Voltando à questão dos 'índios extrativistas', gostaria de dizer que não sobrou ninguém para contar a história e nos dizer se eles plantavam ou não. Mas por mais precária e sem ferramentas que sejam as ciências humanas, de uma coisa sabemos: índio é apenas uma referência à semelhança fenotípica que europeus, homens de sua Idade Média, encontraram entre os povos do 'novo mundo' e alguns povos do oriente já conhecido e explorado, enfim... Portanto, não devemos esquecer que Astecas, Maias e Incas também eram "índios" ou não eram, tal como outros povos disseminados daqui e mais ainda, as citadas civilizações que acabaram recebendo algum reconhecimento social foram grandes agricultores e acho pouco provável e, até um pouco preguiçoso, acreditarmos que o extrativismo foi a única forma de produção de alimentos utilizadas por tantas organizações sociais dizimadas; as quais se convencionou chamar de grande “Nação Tupi” quando o termo índio já refletia a limitação de nosso conhecimento sobre as práticas sociais de nossos ancestrais não europeus. Além disso, está completamente ‘fora de moda’ não considerar a categoria diversidade e coisa e tal. Mas que grande Nação Tupi é essa? Que unidade de práticas de produção da vida social são identificadas como universais entre aqueles povos que aqui habitaram antes de seu genocídio? Sinceramente, não sei, só sei que índio é um termo bem abstrato e pouco nos diz sobre a vida social que existiu em nossa América. Talvez, “nação tupi” seja mais amplo e consistente em comparação à nomenclatura “índio”. Para mim parece menos amplo, um pouco mais coerente e até superficialmente respeitoso, já que lhes dá um nome próprio. Mas será que não continuamos negando a diversidade humana que aqui existiu? E, para finalizar, acredito que se queremos dar continuidade a utopia de um novo mundo, devemos começar aprendendo com a mais alta ciência do homem branco, europeu e blá,blá,blá em consonância com o resgate da história massacrada daquel@s que conhecemos por inferências históricas realizadas pelos mesmos homens.

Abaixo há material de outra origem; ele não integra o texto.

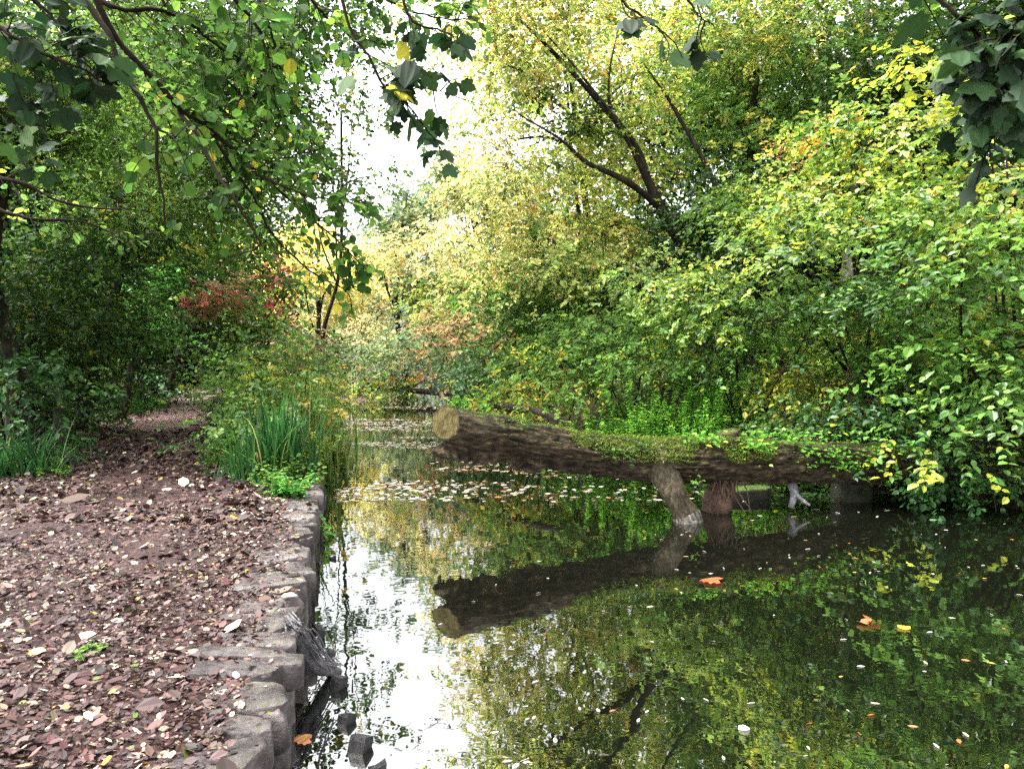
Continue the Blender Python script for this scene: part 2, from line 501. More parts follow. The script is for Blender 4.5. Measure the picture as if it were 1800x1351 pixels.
def foliage(name, parent, seed, blobs, pal, leaf, mat=None, **kw):
    rng = np.random.default_rng(seed)
    V, Fc, T, tw = foliage_geo(rng, blobs, pal, leaf, **kw)
    Vt = np.concatenate(tw.V) if tw.V else np.zeros((0, 3))
    ft = [f + len(V) for f, _ in tw.order]
    nt_ = sum(len(f) for f in ft)
    fm = np.concatenate([np.zeros(len(Fc)), np.ones(nt_)])
    tt = np.concatenate([T, np.full((nt_, 3), .03)])
    return link(name, np.concatenate([V, Vt]), [Fc] + ft, [mat or M_LEAF, M_TWIG], parent, fm, tt)


# ------------------------------------------------------------------ terrain
def xL(y): return -0.27 - 0.217 * np.asarray(y, float) - .03 * np.clip(3.7 - np.asarray(y, float), 0, 2)
def xR(y): return np.interp(y, [-12, 0, 7, 9.2, 10.2, 11.5, 14, 17, 33, 60, 330], [8.6, 8.2, 7.6, 6.9, 5.6, 4.3, 3.1, 2.2, -1.2, -7.0, -65])
def pathL(y): return np.interp(y, [-12, 3, 6, 9, 12, 18, 25, 32, 40], [-4.6, -5.3, -5.6, -6.05, -7.1, -9.1, -11.2, -13.2, -16])
def pathR(y): return np.interp(y, [-12, 3, 6.5, 8.5, 9.4, 12, 18, 25, 32, 40], [1.8, -1.36, -2.06, -2.75, -3.55, -4.8, -7.3, -10.0, -12.2, -15])


def bump(x, y, a=.05, f=1.3):
    return a * noise(np.stack([x, y, 0 * x], -1), f)


def ground_z(x, y):
    x = np.asarray(x, float); y = np.asarray(y, float)
    l, r, p = xL(y), xR(y), pathL(y)
    z = np.zeros_like(x)
    left = x < p - .2
    z = np.where(left, .3 * np.clip(p - .2 - x, 0, 3) + .12 * np.clip(p - 3.2 - x, 0, 12) + bump(x, y, .06), z)
    strip = (x > pathR(y) + .2) & (x < l - .25) & (y > 8.5)
    z = np.where(strip, .05 + bump(x, y, .05), z)
    d = x - r
    bank = -.75 + np.clip((d + .5) / .8, 0, 1) * .75 + np.clip(d - .3, 0, 14) * .42 + np.clip(d - .3, 0, 3) * .12 + np.clip(d, 0, 1) * bump(x, y, .12)
    z = np.where(d > -.5, bank, z)
    z = np.where((x > l) & (d <= -.5), -.75, z)
    return z


ys = np.concatenate([np.arange(-12, 2, 1.0), np.arange(2, 14, .3), np.arange(14, 45, .8), np.linspace(45, 100, 20), np.linspace(110, 330, 8)])
rows = []
for y in ys:
    l, r = float(xL(y)), float(xR(y))
    xs = np.concatenate([l - 150 * np.linspace(1, 0, 8)[:-1] ** 1.6 - 20, np.linspace(l - 20, l - .27, 64), [l - .26, l - .24], np.linspace(l + .05, r - .5, 8), np.linspace(r - .4, r + .6, 8), np.linspace(r + .8, r + 15, 40), r + 15 + 150 * np.linspace(0, 1, 8)[1:] ** 1.6])
    z = ground_z(xs, np.full_like(xs, y))
    j = 7 + 64
    z[j] = 0.0
    z[j + 1] = -.75
    rows.append(np.stack([xs, np.full_like(xs, y), z], -1))
G = np.array(rows)
ny, nx = G.shape[:2]
ii, jj = np.meshgrid(np.arange(ny - 1), np.arange(nx - 1), indexing='ij')
q = np.stack([ii * nx + jj, ii * nx + jj + 1, (ii + 1) * nx + jj + 1, (ii + 1) * nx + jj], -1).reshape(-1, 4)
o = link('ground', G.reshape(-1, 3), [q], M_GROUND, smooth=False)
tag(o, 'dark woodland soil of the canal banks', None, None, 'structure')

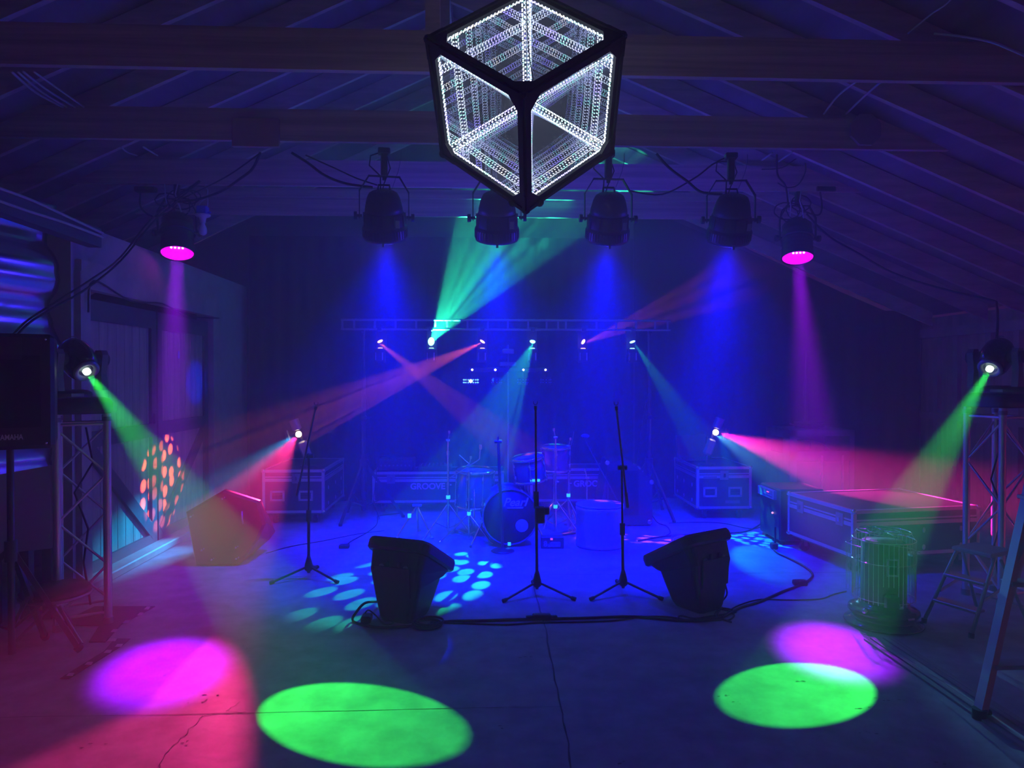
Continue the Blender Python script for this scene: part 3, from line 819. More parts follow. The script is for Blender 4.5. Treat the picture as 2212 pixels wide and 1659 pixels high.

Última coisa, uma característica de meus escritos é a utilização da @, pois acredito que assim posso não me limitar ao substantivo homem ou qualquer outro substantivo masculino quando me refiro aos seres humanos, todavia quando falei da ciência européia usei a nomenclatura homem, apenas pelo fato de que a ciência vem sendo de forma hegemônica realizada por homens e não por seres humanos de um modo geral.
Retomando, para finalizar, a temática da diversidade de elementos e práticas sociais que foram realizadas por nossos famosos 'índios", bom os mais respeitados deles, a questão do reconhecimento que já tangenciei...enfim - os Incas, essa suposta unidade, comportava uma série de arranjos sociais com diferentes dialetos, estima-se que mais de 700, só para se ter uma idéia. Ou será que eram idiomas e não se pode admitir isso sem cair na culpa de que dizimamos mesmo um monte de seres humanos? Acho que dialeto é mais uma forma que a ciência masculina e européia encontrou para amenizar as perdas humanas de seus impercursos por nossa Terra.